### Supplied material
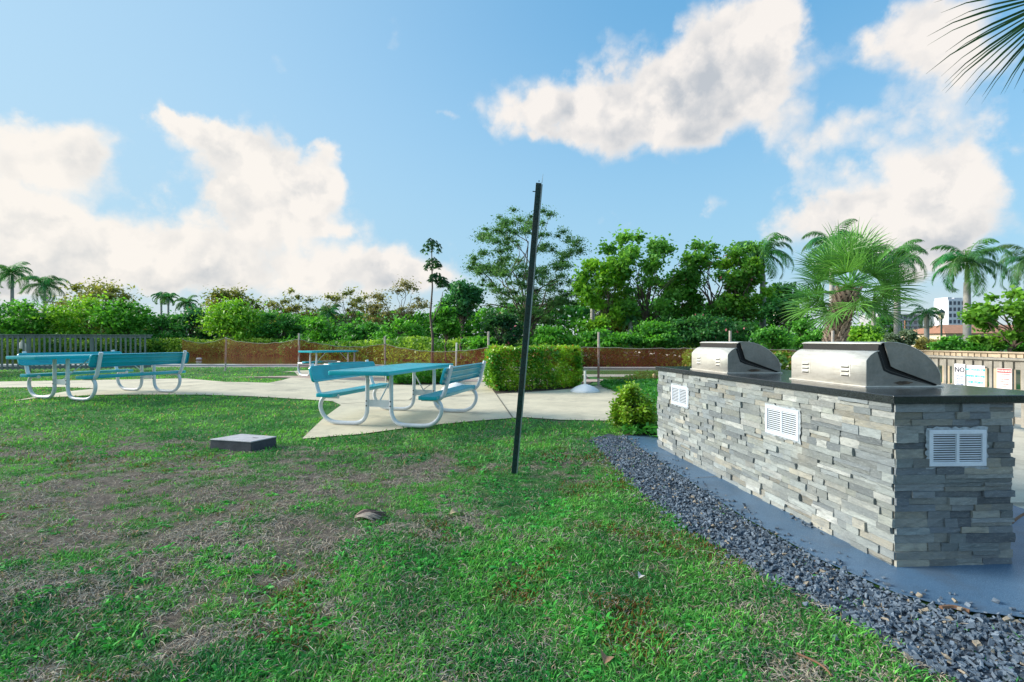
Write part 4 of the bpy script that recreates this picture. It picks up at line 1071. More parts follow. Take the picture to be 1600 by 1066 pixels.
# signs hung on the railing; text runs towards the viewer
_fontm = {}
def text_mesh(txt, size, m, parent, origin, ex, ey, nrm, align='CENTER', name='lettering', bold=0.0):
    cu = bpy.data.curves.new('txt', 'FONT'); cu.body = txt; cu.size = size; cu.align_x = align; cu.align_y = 'CENTER'; cu.extrude = .0006; cu.offset = bold; cu.resolution_u = 2
    to = bpy.data.objects.new('txt', cu); COL.objects.link(to); bpy.context.view_layer.update()
    me = bpy.data.meshes.new_from_object(to.evaluated_get(bpy.context.evaluated_depsgraph_get())); bpy.data.objects.remove(to)
    Mx = Matrix((( ex.x, ey.x, nrm.x, origin.x), (ex.y, ey.y, nrm.y, origin.y), (ex.z, ey.z, nrm.z, origin.z), (0,0,0,1))); me.transform(Mx)
    me.materials.clear(); me.materials.append(m); o = bpy.data.objects.new(name, me); COL.objects.link(o); o.parent = parent; return o
M['sign_white'] = flat('sign_white', (.78,.80,.86), .4); M['sign_pink'] = flat('sign_pinkish_white', (.78,.66,.66), .4)
M['ink'] = flat('black_ink', (.02,.02,.04), .5); M['ink_teal'] = flat('teal_ink', (.01,.42,.46), .5); M['ink_red'] = flat('red_ink', (.65,.04,.04), .5); M['ink_blue'] = flat('blue_grey_ink', (.10,.16,.30), .5)
def sign(y0, y1, z0, z1, m, label, lines, band=None):
    """y0 > y1 ; left edge of the sign is at y0 (farther)"""
    o = Vector((RX-.052, (y0+y1)/2-.07, (z0+z1)/2-.03)); root = empty('sign', o, 0, label, 'sign', 'signs on the deck railing')
    ex, ey, nr = Vector((0,-1,0)), Vector((0,0,1)), Vector((-1,0,0)); w_ = y0-y1; h = z1-z0
    MB().obox((0,0,0), ex, ey, nr, w_/2, h/2, .0015).build('board', m, root)
    if band: MB().obox(ey*(h/2-band[0]/2-.006)+nr*.0022, ex, ey, nr, w_/2-.006, band[0]/2, .0007).build('header_band', band[1], root)
    for (txt, size, dz, mm, bold) in lines: text_mesh(txt, size, mm, root, nr*.0036+ey*dz, ex, ey, nr, bold=bold)
sign(7.76, 7.58, .54, .89, M['sign_white'], 'white sign with a large black NO, leftmost on the railing',
     [('NO', .105, .085, M['ink'], .003), ('LIFEGUARD', .026, -.005, M['ink_blue'], .0008), ('ON DUTY', .026, -.045, M['ink_blue'], .0008), ('SWIM AT YOUR', .021, -.085, M['ink_blue'], .0006), ('OWN RISK', .026, -.125, M['ink_blue'], .0008)])
sign(7.555, 7.27, .57, .88, M['sign_white'], 'white sign with three rows of teal lettering',
     [('NO FOOD OR', .048, .09, M['ink_teal'], .0018), ('DRINKS BEYOND', .040, .0, M['ink_teal'], .0016), ('THIS POINT', .048, -.09, M['ink_teal'], .0018)])
sign(7.09, 6.88, .50, .86, M['sign_pink'], 'pinkish sign with a red header word, right of the teal lettered one',
     [('WARNING', .040, .145, M['sign_pink'], .001)]+[('SHOWER BEFORE ENTERING', .013, .10-.0, M['ink_red'], .0003)]+[(t, .0135, .065-.033*i, M['ink_red'], .0003) for i, t in enumerate(('NO DIVING', 'NO GLASS CONTAINERS', 'IN THE POOL AREA', 'POOL HOURS DAWN', 'TO DUSK', 'NO ANIMALS ALLOWED', 'IN POOL OR DECK'))], band=(.055, M['ink_red']))

# ------------------------------------------------------------------ foliage
def leaf_cards(cen, size, col, up=.35, aspect=.5):
    """diamond leaves at cen (N,3)"""
    N = len(cen); d = rng.normal(0, 1, (N, 3)); d /= np.linalg.norm(d, axis=1)[:, None]
    nrm = rng.normal(0, 1, (N, 3)); nrm[:, 2] = np.abs(nrm[:, 2])+up; nrm /= np.linalg.norm(nrm, axis=1)[:, None]
    a = np.cross(nrm, d); a /= np.linalg.norm(a, axis=1)[:, None]+1e-9; b = np.cross(nrm, a)
    s = (size*(.6+.8*rng.random(N)))[:, None] if np.ndim(size) == 0 else size[:, None]
    V = np.stack([cen-a*s, cen+b*s*aspect, cen+a*s, cen-b*s*aspect], 1).reshape(-1, 3)
    F_ = np.arange(N*4).reshape(N, 4); return V, F_, np.repeat(col, 4, 0)
def clump_points(c, r, n, hollow=.55):
    d = rng.normal(0, 1, (n, 3)); d /= np.linalg.norm(d, axis=1)[:, None]
    rad = np.minimum(np.abs(rng.normal(0, .62, n))+.12*rng.random(n), 1.7); return np.asarray(c)[None]+d*rad[:, None]*np.asarray(r)[None]
def crown_mesh(name, clumps, per, leaf, c0, c1, parent, m=None, up=.35, aspect=.5, accent=None):
    """clumps: list of (centre, radii). every clump gets its own shade of leaf"""
    P_, C_ = [], []
    vol = np.array([r[0]*r[2] for c, r in clumps]); wts = vol/vol.sum()
    for (c, r), w_ in zip(clumps, wts):
        n_ = max(8, int(per*w_)); p = clump_points(c, r, n_); t0 = rng.random()
        # lumpy inside the clump: drop leaves in random small pockets
        k = np.sin(p[:, 0]*3.1/r[0]+t0*9)*np.sin(p[:, 1]*2.7/r[1]+t0*5)*np.sin(p[:, 2]*3.3/r[2]+t0*7) > -.45
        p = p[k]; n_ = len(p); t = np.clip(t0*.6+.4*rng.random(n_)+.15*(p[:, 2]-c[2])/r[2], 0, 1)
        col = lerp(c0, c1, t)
        if accent is not None:
            sel = rng.random(n_) < accent[1]; col = np.where(sel[:, None], np.array([accent[0]]), col)
        P_.append(p); C_.append(col*(.8+.4*rng.random(n_))[:, None])
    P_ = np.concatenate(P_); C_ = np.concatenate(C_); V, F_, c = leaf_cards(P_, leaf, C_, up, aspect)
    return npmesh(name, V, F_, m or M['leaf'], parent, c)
def limb(mb, a, b, r0, r1, wob=.12, n=6, seed=0):
    rr = random.Random(seed); L = (b-a).length; pts = []; rs = []
    for i in range(n+1):
        t = i/n; p = a.lerp(b, t)+Vector((rr.gauss(0,1), rr.gauss(0,1), rr.gauss(0,.5)))*(wob*L*math.sin(math.pi*t)*.35)
        p.z += .10*L*math.sin(math.pi*t); pts.append(p); rs.append(r0+(r1-r0)*t)
    mb.tube(pts, rs, 6)
def tree(name, label, px, topy, wpx, boty, Z, per, leaf, c0, c1, cat='tree', nclump=26, csize=.30, trunk=True, tr=.12, seed=1, group=None, accent=None, aspect=.5, bz=0.0, bark='bark', fill=.75, m=None, depth=.8, squash=.75, up=.35, trunks=1, lean=0.0, skirt=False):
    global rng
    rng = np.random.default_rng(1000+seed); rr = random.Random(seed)
    X = (px-CX)/F*Z; top = CAMH+(HY-topy)/F*Z; rx = wpx/F*Z; bot = CAMH+(HY-boty)/F*Z
    root = empty(name, (X, Z, bz), 0, label, cat, group)
    cz = (top+bot)/2-bz; rz = (top-bot)/2; clumps = []
    for i in range(nclump):
        # direction samples, most of them near the crown's surface
        d = Vector((rr.gauss(0,1), rr.gauss(0,1), rr.gauss(0,1))).normalized(); rad = rr.uniform(.35, 1) ** .6*fill
        s = csize*rr.uniform(.6, 1.25)
        c = (d.x*rx*rad, d.y*rx*depth*rad, cz+d.z*rz*rad)
        clumps.append((c, (rx*s, rx*s*.9, min(rx, rz)*s*squash)))
    if skirt:
        for i in range(12):
            clumps.append(((rx*rr.uniform(-1, 1), -rx*.35*rr.uniform(.2, 1), .35+rr.uniform(0, .9)), (rx*.22, rx*.2, .9)))
    if trunk:
        mb = MB(); hub = Vector((lean, 0, max(bot-bz, .3)+rz*.25))
        for k in range(trunks):
            f = Vector(((k-(trunks-1)/2)*tr*2.4, 0, -.1)); limb(mb, f, hub+Vector(((k-(trunks-1)/2)*tr*5,0,0)), tr, tr*.55, .10, 7, seed+k)
        for i, (c, r) in enumerate(clumps):
            if i < 30: limb(mb, hub+Vector((0,0,rr.uniform(-.2,.2)*rz)), Vector(c), tr*rr.uniform(.22,.42), tr*.06, .16, 5, seed*7+i)
        mb.build('trunk', M[bark], root, smooth=True, angle=80)
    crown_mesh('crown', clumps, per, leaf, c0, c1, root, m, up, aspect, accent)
    return root
G1 = ((.045,.21,.025),(.17,.50,.05)); G2 = ((.028,.16,.032),(.11,.37,.055)); OL = ((.13,.17,.04),(.32,.33,.08)); BR = ((.17,.17,.07),(.38,.35,.15)); YG = ((.09,.30,.025),(.32,.60,.05)); BG = ((.022,.14,.055),(.09,.28,.09))
# far bank, left to right.  (name, label, px, top, halfwidth, bottom, Z, leaves, leaf size, colours, cat, ...)
rows = [
 ('mangrove','bushy green mangrove at the left edge behind the grey fence',-20,478,70,556,70,5200,.30,G2),
 ('mangrove','green mangrove below the two left palms',48,482,52,556,68,4600,.30,G1),
 ('mangrove','tall round mangrove with an olive top, highest of the left mass',150,441,70,556,76,7000,.32,OL),
 ('mangrove','bright green mangrove before the tall round one',130,468,58,557,69,5200,.30,YG),
 ('mangrove','bright green mangrove sloping down towards the pair of coconut palms',195,470,55,557,68,5200,.30,G1),
 ('mangrove','low green mangrove under the pair of coconut palms',262,496,48,557,67,4300,.28,G2),
 ('mangrove','dark low mangrove right of the coconut palms',300,486,40,556,70,3600,.30,BG),
 ('mangrove','olive crowned mangrove right of the coconut palms',362,458,52,540,78,5200,.32,OL),
 ('mangrove','bright green mangrove hanging over the water before the olive one',375,476,60,559,66,6200,.28,YG),
 ('mangrove','dark green mangrove above the net behind the left post',440,496,46,558,66,4300,.28,G2),
 ('mangrove','low mangrove with a light top above the far picnic table',500,505,48,560,62,4300,.28,G1),
 ('mangrove','rounded low mangrove behind the middle table',565,512,48,562,58,4200,.26,G2),
 ('mangrove','low bright mangrove left of the slender tree',625,508,42,564,54,4200,.24,G1),
 ('olive_tree','brownish open tree behind the low mangroves, leftmost of three',465,449,50,530,84,4200,.30,OL),
 ('olive_tree','brownish open tree behind the low mangroves, middle of three',545,455,48,530,82,3400,.28,OL),
 ('olive_tree','brown sparse tree left of the slender tree',622,440,54,530,80,4200,.26,BR),
]
for i, (nm, lb, px, tp, hw, bt, Z, per, lf, cc) in enumerate(rows):
    low = nm == 'mangrove'
    tree(nm, lb, px, tp-(15 if low else 9), hw*1.08, bt, Z, int(per*(1.9 if low else 1.2)), lf*.72, cc[0], cc[1], 'mangrove' if low else 'tree', nclump=34 if low else 26, csize=.34 if low else .24, tr=.22, seed=20+i, group='mangroves along the far bank' if low else 'open brown trees on the far bank', bz=-.4, fill=.80 if low else .85, depth=.6, skirt=low)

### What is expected
Take each line of the material that contains the word "root" and list it.

### Solution to this task
    o = Vector((RX-.052, (y0+y1)/2-.07, (z0+z1)/2-.03)); root = empty('sign', o, 0, label, 'sign', 'signs on the deck railing')
    MB().obox((0,0,0), ex, ey, nr, w_/2, h/2, .0015).build('board', m, root)
    if band: MB().obox(ey*(h/2-band[0]/2-.006)+nr*.0022, ex, ey, nr, w_/2-.006, band[0]/2, .0007).build('header_band', band[1], root)
    for (txt, size, dz, mm, bold) in lines: text_mesh(txt, size, mm, root, nr*.0036+ey*dz, ex, ey, nr, bold=bold)
    root = empty(name, (X, Z, bz), 0, label, cat, group)
        mb.build('trunk', M[bark], root, smooth=True, angle=80)
    crown_mesh('crown', clumps, per, leaf, c0, c1, root, m, up, aspect, accent)
    return root